If the Place itself impls PlacerFnOnce, that indicates that there's another argument somewhere in the list that needs to be constructed in place, so it goes through the whole process again. On the other hand, if the Place impls normal FnOnce, that's the end of the line: it will be called with the remaining arguments and produce the final function return value.

Similarly to the existing <- behavior, if evaluation of an in-place argument diverges (i.e. it panics, executes break or return, etc.), then the Place will be dropped instead of being passed by value into a method call; the Drop impl should handle reverting the container to its previous state.

Also note that the PlacerFn* traits would not be usable as trait objects, at least not unless you provided the Place associated type up front as part of the trait object type. That's probably not the end of the world; I'd love to see an expansion of object safety in general, but that's a quite separate topic.

TL;DR: basically the same thing under the hood as the existing Placer, but implicit in function calls.

It was pointed out that although I got rid of most of placement and closed the tracking issues, box_syntax still remains (I didn’t have the energy at the time to chase that down as it’s actually used internally, e.g. in liballoc and it’s less clear to me how to proceed with removal).

I’ve created a new tracking issue at for just box syntax. It’s centered around “how can this be removed”.

This is an interesting new take on a way to provide places to callers - putting aside the detail I think I like the thrust.

By itself it has similar problems to the original RFC (not clear how to use a place), but supplemented with the other half of the story (e.g. the other thread, as you note) it could certainly work.

A general question though: is it true that you always want something to be constructed in-place? If your construction involves a number of transformations of the data (maybe creating data in other places) before finishing you could end up chasing all over the heap, even though you’re just working with usizes and would prefer to do things on-stack. Maybe this is excessively hypothetical.

Well, let's see. I guess you can split this concern into two parts:

Returning primitives/small values in registers

ABIs usually specify that primitive integers and floats are returned in registers, while 'large' structs are returned through a hidden out parameter (for small structs, it depends on the architecture). Thus, having the compiler do the out-parameter transformation at an earlier stage wouldn't make much difference for structs, although rustc might use its own size threshold which could be different from the default ABI's. But we definitely want to keep integer returns in registers; sticking out parameters on every function that returns an integer would be dumb and slow. Thus, "guaranteed copy elision" would actually have to be "guaranteed copy elision for large values", for some arbitrary definition of "large".

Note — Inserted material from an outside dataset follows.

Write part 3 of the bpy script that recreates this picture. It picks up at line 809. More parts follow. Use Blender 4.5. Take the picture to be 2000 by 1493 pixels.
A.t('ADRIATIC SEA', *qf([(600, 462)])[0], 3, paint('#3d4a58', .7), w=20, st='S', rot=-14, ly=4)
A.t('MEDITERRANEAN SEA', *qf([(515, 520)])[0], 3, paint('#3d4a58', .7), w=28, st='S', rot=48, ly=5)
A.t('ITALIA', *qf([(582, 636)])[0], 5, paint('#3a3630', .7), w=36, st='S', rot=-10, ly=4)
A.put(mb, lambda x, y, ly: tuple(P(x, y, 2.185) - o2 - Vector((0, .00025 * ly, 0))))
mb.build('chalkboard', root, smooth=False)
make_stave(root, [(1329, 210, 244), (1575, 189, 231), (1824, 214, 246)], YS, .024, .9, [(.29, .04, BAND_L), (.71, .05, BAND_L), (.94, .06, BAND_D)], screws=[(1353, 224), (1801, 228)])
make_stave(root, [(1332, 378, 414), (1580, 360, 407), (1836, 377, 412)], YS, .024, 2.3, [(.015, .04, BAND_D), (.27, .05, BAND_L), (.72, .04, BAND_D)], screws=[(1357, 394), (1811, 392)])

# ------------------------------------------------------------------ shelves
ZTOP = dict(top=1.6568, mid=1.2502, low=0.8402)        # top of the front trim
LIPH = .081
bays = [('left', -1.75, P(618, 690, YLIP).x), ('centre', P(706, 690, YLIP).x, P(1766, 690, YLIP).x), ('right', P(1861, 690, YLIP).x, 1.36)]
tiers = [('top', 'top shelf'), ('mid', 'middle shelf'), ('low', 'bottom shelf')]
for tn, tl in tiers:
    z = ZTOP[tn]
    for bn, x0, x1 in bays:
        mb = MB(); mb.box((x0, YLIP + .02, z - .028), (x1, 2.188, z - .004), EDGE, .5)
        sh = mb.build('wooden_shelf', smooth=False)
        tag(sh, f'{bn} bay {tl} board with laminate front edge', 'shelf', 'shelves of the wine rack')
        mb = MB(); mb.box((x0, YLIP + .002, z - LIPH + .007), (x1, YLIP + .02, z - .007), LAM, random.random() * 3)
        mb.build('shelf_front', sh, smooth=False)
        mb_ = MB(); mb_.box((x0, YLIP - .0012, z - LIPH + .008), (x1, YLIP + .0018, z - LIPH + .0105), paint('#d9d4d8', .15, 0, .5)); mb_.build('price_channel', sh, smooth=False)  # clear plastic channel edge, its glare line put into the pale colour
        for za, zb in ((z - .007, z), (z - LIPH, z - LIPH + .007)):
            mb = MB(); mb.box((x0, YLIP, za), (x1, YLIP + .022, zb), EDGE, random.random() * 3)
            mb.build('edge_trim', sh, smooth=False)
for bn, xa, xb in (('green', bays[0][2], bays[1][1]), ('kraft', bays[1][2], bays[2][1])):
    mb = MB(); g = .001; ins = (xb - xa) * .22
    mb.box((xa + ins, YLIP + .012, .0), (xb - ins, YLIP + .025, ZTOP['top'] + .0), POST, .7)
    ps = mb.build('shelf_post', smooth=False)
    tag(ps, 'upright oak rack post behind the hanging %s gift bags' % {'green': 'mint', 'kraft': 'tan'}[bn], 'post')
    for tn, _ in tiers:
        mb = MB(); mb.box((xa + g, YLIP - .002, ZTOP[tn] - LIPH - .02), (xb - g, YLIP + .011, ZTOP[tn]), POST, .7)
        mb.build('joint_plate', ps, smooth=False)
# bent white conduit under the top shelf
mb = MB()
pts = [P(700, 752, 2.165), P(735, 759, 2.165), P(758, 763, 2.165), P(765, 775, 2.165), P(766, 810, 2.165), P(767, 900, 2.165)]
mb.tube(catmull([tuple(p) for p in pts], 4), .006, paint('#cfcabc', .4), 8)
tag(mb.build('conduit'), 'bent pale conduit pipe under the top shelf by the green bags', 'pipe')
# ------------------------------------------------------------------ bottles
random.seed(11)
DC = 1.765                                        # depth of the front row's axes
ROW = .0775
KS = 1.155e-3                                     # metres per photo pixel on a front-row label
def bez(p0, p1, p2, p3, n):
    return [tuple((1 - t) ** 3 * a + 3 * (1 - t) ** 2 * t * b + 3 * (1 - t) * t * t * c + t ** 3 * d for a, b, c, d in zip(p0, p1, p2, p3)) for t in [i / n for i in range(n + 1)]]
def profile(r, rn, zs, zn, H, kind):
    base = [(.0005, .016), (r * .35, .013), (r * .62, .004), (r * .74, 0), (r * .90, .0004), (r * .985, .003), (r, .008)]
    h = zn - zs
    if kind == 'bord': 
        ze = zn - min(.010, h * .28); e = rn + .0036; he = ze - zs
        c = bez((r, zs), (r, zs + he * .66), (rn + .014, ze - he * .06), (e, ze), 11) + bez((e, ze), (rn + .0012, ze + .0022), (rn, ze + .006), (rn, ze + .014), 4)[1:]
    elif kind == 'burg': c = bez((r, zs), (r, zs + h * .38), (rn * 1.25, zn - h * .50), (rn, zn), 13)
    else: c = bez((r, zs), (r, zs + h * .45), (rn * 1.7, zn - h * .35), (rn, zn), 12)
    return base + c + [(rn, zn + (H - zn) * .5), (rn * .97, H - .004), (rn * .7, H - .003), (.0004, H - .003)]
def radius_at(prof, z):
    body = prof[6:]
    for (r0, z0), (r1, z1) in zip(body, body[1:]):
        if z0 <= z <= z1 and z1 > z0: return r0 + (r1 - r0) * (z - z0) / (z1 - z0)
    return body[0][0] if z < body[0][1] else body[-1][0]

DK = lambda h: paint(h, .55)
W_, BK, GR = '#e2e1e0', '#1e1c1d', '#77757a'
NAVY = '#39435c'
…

For most purposes, that shouldn't make any difference; the whole point is to avoid copying large values. But it does mean that some things you might try to do in unsafe code, which… might have some arguable claim to being sound if copy elision were guaranteed for everything, wouldn't be sound. Such as the following:

unsafe fn get_integer_and_pointer() -> (i32, *mut i32) {
    let mut x = 5;
    let ptr_x = &mut x as *mut i32;
    (x, ptr_x)

fn user() {
    unsafe {
        let tuple = get_integer_and_pointer();
        // The return of tuple should have been copy-elided, so
        // tuple.1 should still point to &tuple.0.
        *tuple.1 = 6;
        assert_eq!(tuple.0, 6);

For now, I think it's fine to just say "don't do that". :slight_smile:

However, I was thinking that as a hypothetical future extension, as part of support for self-borrowing (immovable) structs, guaranteed copy elision could actually be considered by the lifetime checker, so you could do something like the above, but in entirely safe code. In that case, there'd have to be some rule that self-borrowing structs are always copy-elided even if they're "small", and maybe some way for structs to opt into this behavior even if they don't contain self-borrows, for the sake of unsafe code…

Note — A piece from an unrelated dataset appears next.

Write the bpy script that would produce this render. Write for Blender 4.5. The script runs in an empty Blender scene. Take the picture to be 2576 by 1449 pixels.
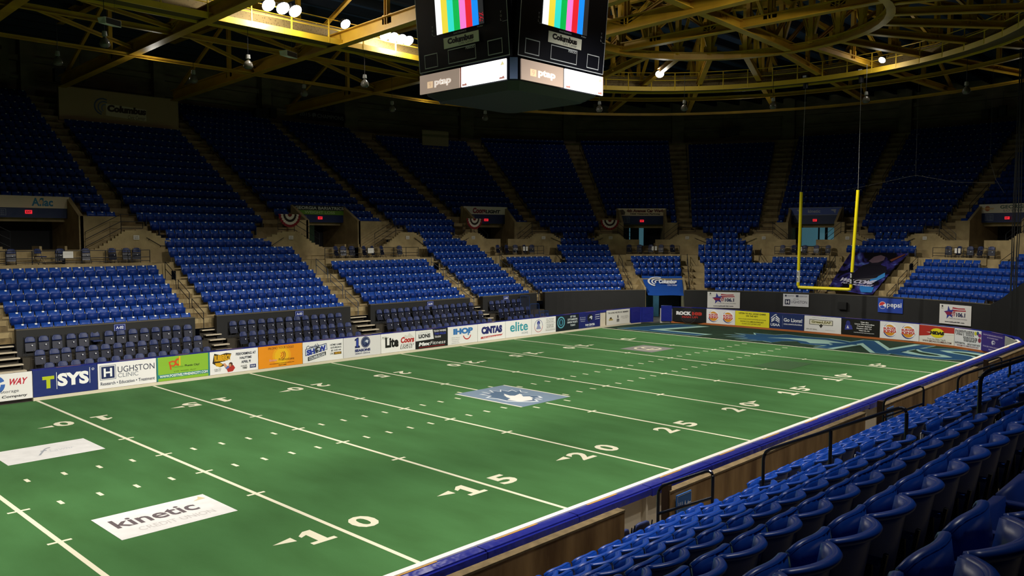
import bpy, math, random
import numpy as np
from mathutils import Vector, Matrix

random.seed(7)
rng = np.random.default_rng(7)
sc = bpy.context.scene
col = sc.collection

# ------------------------------------------------------------------ camera
W, H = 2576, 1449
CAM = Vector((-24.031, -22.931, 6.487))
YAW, PIT, ROL, FPX = 0.7624, -0.0616, 0.0010, 2066.8
cd = bpy.data.cameras.new('camera')
cd.sensor_width = 36.0
cd.lens = 36.0 * FPX / W
cd.clip_end = 400
cam = bpy.data.objects.new('camera', cd)
col.objects.link(cam)
_F = Vector((math.cos(YAW) * math.cos(PIT), math.sin(YAW) * math.cos(PIT), math.sin(PIT)))
_R = Vector((math.sin(YAW), -math.cos(YAW), 0))
_U = _R.cross(_F)
_R2 = _R * math.cos(ROL) + _U * math.sin(ROL)
_U2 = -_R * math.sin(ROL) + _U * math.cos(ROL)
cam.matrix_world = Matrix(((_R2.x, _U2.x, -_F.x, CAM.x), (_R2.y, _U2.y, -_F.y, CAM.y),
                           (_R2.z, _U2.z, -_F.z, CAM.z), (0, 0, 0, 1)))
sc.camera = cam


def project(x, y, z):
    d = Vector((x, y, z)) - CAM
    w = d.dot(_F)
    if w <= 0.1:
        return None
    return W / 2 + FPX * d.dot(_R2) / w, H / 2 - FPX * d.dot(_U2) / w, w


# ------------------------------------------------------------------ world, exposure, lights
wd = bpy.data.worlds.new('world')
sc.world = wd
wd.use_nodes = True
wd.node_tree.nodes['Background'].inputs[0].default_value = (0.35, 0.42, 0.6, 1)
wd.node_tree.nodes['Background'].inputs[1].default_value = 0.004
sc.view_settings.view_transform = 'Standard'
sc.view_settings.look = 'None'
sc.view_settings.gamma = 1.0
sc.view_settings.use_curve_mapping = False
sc.view_settings.exposure = 0.0


def spot(name, loc, aim, energy, angle, blend, color, size=0.25):
    l = bpy.data.lights.new(name, 'SPOT')
    l.energy = energy
    l.spot_size = math.radians(angle)
    l.spot_blend = blend
    l.color = color
    l.shadow_soft_size = size
    o = bpy.data.objects.new(name, l)
    o.location = loc
    d = Vector(aim) - Vector(loc)
    o.rotation_euler = d.to_track_quat('-Z', 'Y').to_euler()
    col.objects.link(o)
    return o


LAMP_COL = (1.0, 0.95, 0.86)
SPOT_E = 3600
# lamps of the two long catwalks and of the far end of the ring catwalk, aimed at the field; added fill spots follow
for (x, y, z, ax, ay, e, cone) in [
        (-24, 14.2, 17.0, -24, 9, 1.84, 56),
        (-24, -15.0, 17.0, -24, -11, 1.24, 56),
        (-24, -15.0, 17.0, -24, 9, 1.1, 54),
        (-24, -15.0, 17.0, -22, 6, 3.8, 64),
        (-15, -15.0, 17.0, -15, -11, 2.96, 76),
        (-15, -15.0, 17.0, -15, 8, 4.2, 54),
        (-6, -15.0, 17.0, -6, -11, 1.5, 76),
        (-6, -15.0, 17.0, -6, 8, 5.0, 54),
        (3, -15.0, 17.0, 3, -11, 2.17, 76),
        (3, -15.0, 17.0, 3, 7, 4.2, 60),
        (12, -15.0, 17.0, 12, -11, 1.98, 56),
        (12, -15.0, 17.0, 12, 8, 4.6, 54),
        (21, -13.6, 16.3, 21, -11, 2.31, 76),
        (21, -13.6, 16.3, 21, 9, 2.6, 54),
        (21, -13.6, 16.3, 20, 7, 2.4, 60),
        (12, -14.5, 17, 30, -8, 1.4, 60),
        (22, 0, 17, 36, -8, 1.95, 60),
        (12, 14.2, 17, 30, 8, 3.06, 60),
        (-16, -20, 17.5, -17, -16, .62, 80),  # from here fill spots added over the near stand, off the catwalks
        (-6, -22, 17.5, -6, -15.5, .75, 76),
        (6, -22, 17.5, 6, -15.5, .7, 72),
        (-9.0, -14.6, 16.8, 6, 2, -1.6, 76),
        (6.0, -14.6, 16.8, 16, 2, -2.2, 76)]:
    if e > 0:
        spot('floodlight_beam', (x, y, z), (ax, ay, 0), SPOT_E * e, cone, 0.85, LAMP_COL)
    else:   # added uplights that brighten only the roof steel and ceiling
        o_ = spot('roof_fill_uplight', (x, y, z), (ax, ay, 29), -SPOT_E * .55 * e, cone, 0.5, LAMP_COL)
for (x, y, z, e) in [(-2.2, 14.1, 17.6, 900), (5.8, 14.7, 17.5, 900), (23.0, 8.1, 17.1, 80), (28.4, -3.9, 17.1, 60), (-4, 24, 16.0, 50), (16, 24, 16.0, 45), (34, 8, 15.5, 35), (36, -10, 15.5, 30)]:  # spill at the lamp clusters, then dim fill points added for the upper bowl
    l = bpy.data.lights.new('flood_spill_and_fill', 'POINT')
    l.energy = e
    l.color = LAMP_COL
    l.shadow_soft_size = .3
    o = bpy.data.objects.new('flood_spill_and_fill', l)
    o.location = (x, y, z)
    col.objects.link(o)

# ------------------------------------------------------------------ helpers


def lin(c):
    if isinstance(c, str):
        c = c.lstrip('#')
        c = [int(c[i:i + 2], 16) / 255 for i in (0, 2, 4)]
    return tuple(((v + 0.055) / 1.055) ** 2.4 if v > 0.04045 else v / 12.92 for v in c)


_mats = {}


def mat(name, c, rough=0.6, metal=0.0, emit=0.0, var=0.0, scale=6.0, bump=0.0, bscale=20.0, spec=0.5, c2=None, stretch=None):
    key = (name, str(c), rough, emit, var, bump)
    if key in _mats:
        return _mats[key]
    m = bpy.data.materials.new(name)
    m.use_nodes = True
    nt = m.node_tree
    b = nt.nodes['Principled BSDF']
    base = lin(c)
    b.inputs['Base Color'].default_value = (*base, 1)
    b.inputs['Roughness'].default_value = rough
    b.inputs['Metallic'].default_value = metal
    b.inputs['Specular IOR Level'].default_value = spec
    if emit:
        b.inputs['Emission Color'].default_value = (*base, 1)
        b.inputs['Emission Strength'].default_value = emit
    if var or c2 or bump:
        tc = nt.nodes.new('ShaderNodeTexCoord')
        mp = nt.nodes.new('ShaderNodeMapping')
        nt.links.new(tc.outputs['Object'], mp.inputs[0])
        if stretch:
            mp.inputs['Scale'].default_value = stretch
    if var or c2:
        n = nt.nodes.new('ShaderNodeTexNoise')
        n.inputs['Scale'].default_value = scale
        n.inputs['Detail'].default_value = 5
        nt.links.new(mp.outputs[0], n.inputs['Vector'])
        r = nt.nodes.new('ShaderNodeValToRGB')
        r.color_ramp.elements[0].position = 0.3
        r.color_ramp.elements[1].position = 0.7
        lo = lin(c2) if c2 else tuple(v * (1 - var) for v in base)
        hi = base if c2 else tuple(min(1, v * (1 + var)) for v in base)
        r.color_ramp.elements[0].color = (*lo, 1)
        r.color_ramp.elements[1].color = (*hi, 1)
        nt.links.new(n.outputs['Fac'], r.inputs[0])
        nt.links.new(r.outputs[0], b.inputs['Base Color'])
    if bump:
        n2 = nt.nodes.new('ShaderNodeTexNoise')
        n2.inputs['Scale'].default_value = bscale
        nt.links.new(mp.outputs[0], n2.inputs['Vector'])
        bp = nt.nodes.new('ShaderNodeBump')
        bp.inputs['Strength'].default_value = bump
        bp.inputs['Distance'].default_value = 0.05
        nt.links.new(n2.outputs['Fac'], bp.inputs['Height'])
        nt.links.new(bp.outputs[0], b.inputs['Normal'])
    _mats[key] = m
    return m


def tag(o, label=None, cat=None, group=None, kind=None):
    if label:
        o['label'] = label
    if cat:
        o['category'] = cat
    if group:
        o['group'] = group
    if kind:
        o['kind'] = kind
    return o


def empty(name, loc=(0, 0, 0), rz=0.0):
    o = bpy.data.objects.new(name, None)
    o.empty_display_size = 0.2
    o.location = loc
    o.rotation_euler = (0, 0, rz)
    col.objects.link(o)
    return o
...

Well, that sounds like an extra complication for this hypothetical extension, but not the end of the world, and of course I have no idea if that's even a direction we'll ever want to go down. :slight_smile:

Cache efficiency

With small values excluded, there's no longer a question of having to "chase" pointers where we otherwise wouldn't have to. The only change would be for large values which were already initialized through a pointer: in some cases, that pointer might now point directly to the heap, whereas without copy elision, the pointer would point to the caller's stack frame, and the caller would then copy that data to the heap.

In most cases, that's a clear win: the data has to be written to the heap one way or the other, and copy elision just eliminates a temporary copy. However, there might be cases where one version or the other makes more efficient use of the CPU cache. In particular, any chunk of stack memory we've used recently is probably already in L1 cache, whereas some heap allocation might not be. Again, since the heap is the ultimate destination, we're going to have to access it one way or another, but:

  • Accessing the non-cached memory will evict something else from L1; the timing of that, relative to other instructions that might access that "something else", can make a difference. But there's no reason to prefer evicting later vs. earlier; if anything, writing directly to the heap is likely to be better (albeit not much) since it reduces the total amount of memory being accessed.

  • If we end up having to block on a read of the existing data in that cache line, that could be slow. In theory that shouldn't be an issue, because we're writing all-new data! However, the way CPUs are implemented, even just writing to any part of an uncached cache line will typically trigger a read of the rest of the cache line, which needs to finish before the instruction can be retired. (That assumes the cache is in write-allocate mode.) On modern out-of-order CPUs, though, that's no problem. The processor will keep executing instructions while it waits; the write will hang around in the store queue, and even if the code tries to read back the value, the read will be satisfied from the queue (store-to-load forwarding) rather than having to wait for the data to actually be available in the cache.

    On teeny embedded CPUs, that functionality may not be available, so any write to an uncached location may block execution for a while… but in most cases, without copy elision, the same wait would just occur later on when copying to the heap. However, at least ARM Cortex-M7 has special cache behavior to handle bulk writes more efficiency, so it could theoretically be faster to copy later. But even then, you have to contend with the extra cost of the copy itself – which applies even when the heap data is in cache to start with… plus code size bloat.

Anyway, getting out of the weeds, I think it's safe to say any difference here would be rather marginal, and in many cases could be an improvement.